#### [Exercise prompt]
Take the material below and write it all out again exactly.

#### [Data segment]

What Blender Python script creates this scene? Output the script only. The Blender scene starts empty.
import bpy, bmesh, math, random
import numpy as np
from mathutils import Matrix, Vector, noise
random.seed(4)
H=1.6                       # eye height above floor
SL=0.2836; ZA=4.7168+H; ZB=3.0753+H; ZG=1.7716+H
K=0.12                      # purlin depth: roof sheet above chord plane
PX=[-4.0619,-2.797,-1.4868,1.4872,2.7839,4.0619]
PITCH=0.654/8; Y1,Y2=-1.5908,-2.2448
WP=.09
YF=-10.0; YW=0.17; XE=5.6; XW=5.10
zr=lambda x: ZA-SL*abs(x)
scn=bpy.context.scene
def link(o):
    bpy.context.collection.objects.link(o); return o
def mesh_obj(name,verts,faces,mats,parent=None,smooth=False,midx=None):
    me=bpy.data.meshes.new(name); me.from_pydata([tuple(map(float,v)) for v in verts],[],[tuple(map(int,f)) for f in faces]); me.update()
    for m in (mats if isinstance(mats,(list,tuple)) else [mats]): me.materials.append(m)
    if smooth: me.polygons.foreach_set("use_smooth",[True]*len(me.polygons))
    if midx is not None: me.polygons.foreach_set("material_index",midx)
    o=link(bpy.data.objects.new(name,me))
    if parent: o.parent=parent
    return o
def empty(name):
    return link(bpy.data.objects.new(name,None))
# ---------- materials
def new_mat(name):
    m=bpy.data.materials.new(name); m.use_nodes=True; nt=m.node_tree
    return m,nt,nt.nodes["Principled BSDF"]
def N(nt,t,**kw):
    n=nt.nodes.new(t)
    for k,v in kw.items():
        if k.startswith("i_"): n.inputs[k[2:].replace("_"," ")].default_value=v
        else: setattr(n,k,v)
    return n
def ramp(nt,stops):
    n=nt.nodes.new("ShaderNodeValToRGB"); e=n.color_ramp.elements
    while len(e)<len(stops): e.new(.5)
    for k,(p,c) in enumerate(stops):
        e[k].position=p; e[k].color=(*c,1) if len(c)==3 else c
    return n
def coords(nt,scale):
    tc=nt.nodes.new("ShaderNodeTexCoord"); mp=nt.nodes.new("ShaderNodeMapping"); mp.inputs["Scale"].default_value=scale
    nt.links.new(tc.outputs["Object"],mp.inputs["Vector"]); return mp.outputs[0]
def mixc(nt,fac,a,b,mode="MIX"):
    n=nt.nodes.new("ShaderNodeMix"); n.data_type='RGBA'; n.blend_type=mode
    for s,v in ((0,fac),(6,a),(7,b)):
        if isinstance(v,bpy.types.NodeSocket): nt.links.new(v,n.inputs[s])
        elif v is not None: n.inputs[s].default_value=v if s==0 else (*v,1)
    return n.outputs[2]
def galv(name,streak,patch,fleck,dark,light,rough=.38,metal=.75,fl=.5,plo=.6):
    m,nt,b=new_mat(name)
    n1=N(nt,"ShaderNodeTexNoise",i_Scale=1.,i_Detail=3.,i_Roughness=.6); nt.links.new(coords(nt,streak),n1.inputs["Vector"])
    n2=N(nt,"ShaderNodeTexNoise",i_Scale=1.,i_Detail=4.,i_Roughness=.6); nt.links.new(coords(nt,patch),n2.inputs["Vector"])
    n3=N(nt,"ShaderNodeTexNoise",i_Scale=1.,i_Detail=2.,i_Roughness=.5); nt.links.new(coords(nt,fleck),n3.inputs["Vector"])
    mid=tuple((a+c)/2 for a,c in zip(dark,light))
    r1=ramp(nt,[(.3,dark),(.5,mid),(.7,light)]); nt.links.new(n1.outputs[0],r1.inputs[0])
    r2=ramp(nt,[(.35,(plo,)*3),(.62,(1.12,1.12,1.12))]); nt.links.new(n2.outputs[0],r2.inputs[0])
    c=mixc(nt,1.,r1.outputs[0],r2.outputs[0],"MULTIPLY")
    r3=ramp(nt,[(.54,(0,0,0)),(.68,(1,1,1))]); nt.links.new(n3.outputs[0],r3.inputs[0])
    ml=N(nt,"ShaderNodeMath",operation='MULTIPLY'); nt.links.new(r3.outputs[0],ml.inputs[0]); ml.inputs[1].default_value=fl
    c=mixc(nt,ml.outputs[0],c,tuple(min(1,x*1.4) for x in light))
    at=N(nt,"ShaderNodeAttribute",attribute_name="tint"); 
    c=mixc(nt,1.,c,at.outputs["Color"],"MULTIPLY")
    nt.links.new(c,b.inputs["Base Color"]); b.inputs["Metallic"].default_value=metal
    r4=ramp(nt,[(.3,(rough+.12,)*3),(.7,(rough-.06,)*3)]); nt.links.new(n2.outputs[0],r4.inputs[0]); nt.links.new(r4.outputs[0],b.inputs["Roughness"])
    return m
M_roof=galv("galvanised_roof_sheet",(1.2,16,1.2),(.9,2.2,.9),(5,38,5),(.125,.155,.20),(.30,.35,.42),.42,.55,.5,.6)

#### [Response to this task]
What Blender Python script creates this scene? Output the script only. The Blender scene starts empty.
import bpy, bmesh, math, random
import numpy as np
from mathutils import Matrix, Vector, noise
random.seed(4)
H=1.6                       # eye height above floor
SL=0.2836; ZA=4.7168+H; ZB=3.0753+H; ZG=1.7716+H
K=0.12                      # purlin depth: roof sheet above chord plane
PX=[-4.0619,-2.797,-1.4868,1.4872,2.7839,4.0619]
PITCH=0.654/8; Y1,Y2=-1.5908,-2.2448
WP=.09
YF=-10.0; YW=0.17; XE=5.6; XW=5.10
zr=lambda x: ZA-SL*abs(x)
scn=bpy.context.scene
def link(o):
    bpy.context.collection.objects.link(o); return o
def mesh_obj(name,verts,faces,mats,parent=None,smooth=False,midx=None):
    me=bpy.data.meshes.new(name); me.from_pydata([tuple(map(float,v)) for v in verts],[],[tuple(map(int,f)) for f in faces]); me.update()
    for m in (mats if isinstance(mats,(list,tuple)) else [mats]): me.materials.append(m)
    if smooth: me.polygons.foreach_set("use_smooth",[True]*len(me.polygons))
    if midx is not None: me.polygons.foreach_set("material_index",midx)
    o=link(bpy.data.objects.new(name,me))
    if parent: o.parent=parent
    return o
def empty(name):
    return link(bpy.data.objects.new(name,None))
# ---------- materials
def new_mat(name):
    m=bpy.data.materials.new(name); m.use_nodes=True; nt=m.node_tree
    return m,nt,nt.nodes["Principled BSDF"]
def N(nt,t,**kw):
    n=nt.nodes.new(t)
    for k,v in kw.items():
        if k.startswith("i_"): n.inputs[k[2:].replace("_"," ")].default_value=v
        else: setattr(n,k,v)
    return n
def ramp(nt,stops):
    n=nt.nodes.new("ShaderNodeValToRGB"); e=n.color_ramp.elements
    while len(e)<len(stops): e.new(.5)
    for k,(p,c) in enumerate(stops):
        e[k].position=p; e[k].color=(*c,1) if len(c)==3 else c
    return n
def coords(nt,scale):
    tc=nt.nodes.new("ShaderNodeTexCoord"); mp=nt.nodes.new("ShaderNodeMapping"); mp.inputs["Scale"].default_value=scale
    nt.links.new(tc.outputs["Object"],mp.inputs["Vector"]); return mp.outputs[0]
def mixc(nt,fac,a,b,mode="MIX"):
    n=nt.nodes.new("ShaderNodeMix"); n.data_type='RGBA'; n.blend_type=mode
    for s,v in ((0,fac),(6,a),(7,b)):
        if isinstance(v,bpy.types.NodeSocket): nt.links.new(v,n.inputs[s])
        elif v is not None: n.inputs[s].default_value=v if s==0 else (*v,1)
    return n.outputs[2]
def galv(name,streak,patch,fleck,dark,light,rough=.38,metal=.75,fl=.5,plo=.6):
    m,nt,b=new_mat(name)
    n1=N(nt,"ShaderNodeTexNoise",i_Scale=1.,i_Detail=3.,i_Roughness=.6); nt.links.new(coords(nt,streak),n1.inputs["Vector"])
    n2=N(nt,"ShaderNodeTexNoise",i_Scale=1.,i_Detail=4.,i_Roughness=.6); nt.links.new(coords(nt,patch),n2.inputs["Vector"])
    n3=N(nt,"ShaderNodeTexNoise",i_Scale=1.,i_Detail=2.,i_Roughness=.5); nt.links.new(coords(nt,fleck),n3.inputs["Vector"])
    mid=tuple((a+c)/2 for a,c in zip(dark,light))
    r1=ramp(nt,[(.3,dark),(.5,mid),(.7,light)]); nt.links.new(n1.outputs[0],r1.inputs[0])
    r2=ramp(nt,[(.35,(plo,)*3),(.62,(1.12,1.12,1.12))]); nt.links.new(n2.outputs[0],r2.inputs[0])
    c=mixc(nt,1.,r1.outputs[0],r2.outputs[0],"MULTIPLY")
    r3=ramp(nt,[(.54,(0,0,0)),(.68,(1,1,1))]); nt.links.new(n3.outputs[0],r3.inputs[0])
    ml=N(nt,"ShaderNodeMath",operation='MULTIPLY'); nt.links.new(r3.outputs[0],ml.inputs[0]); ml.inputs[1].default_value=fl
    c=mixc(nt,ml.outputs[0],c,tuple(min(1,x*1.4) for x in light))
    at=N(nt,"ShaderNodeAttribute",attribute_name="tint"); 
    c=mixc(nt,1.,c,at.outputs["Color"],"MULTIPLY")
    nt.links.new(c,b.inputs["Base Color"]); b.inputs["Metallic"].default_value=metal
    r4=ramp(nt,[(.3,(rough+.12,)*3),(.7,(rough-.06,)*3)]); nt.links.new(n2.outputs[0],r4.inputs[0]); nt.links.new(r4.outputs[0],b.inputs["Roughness"])
    return m
M_roof=galv("galvanised_roof_sheet",(1.2,16,1.2),(.9,2.2,.9),(5,38,5),(.125,.155,.20),(.30,.35,.42),.42,.55,.5,.6)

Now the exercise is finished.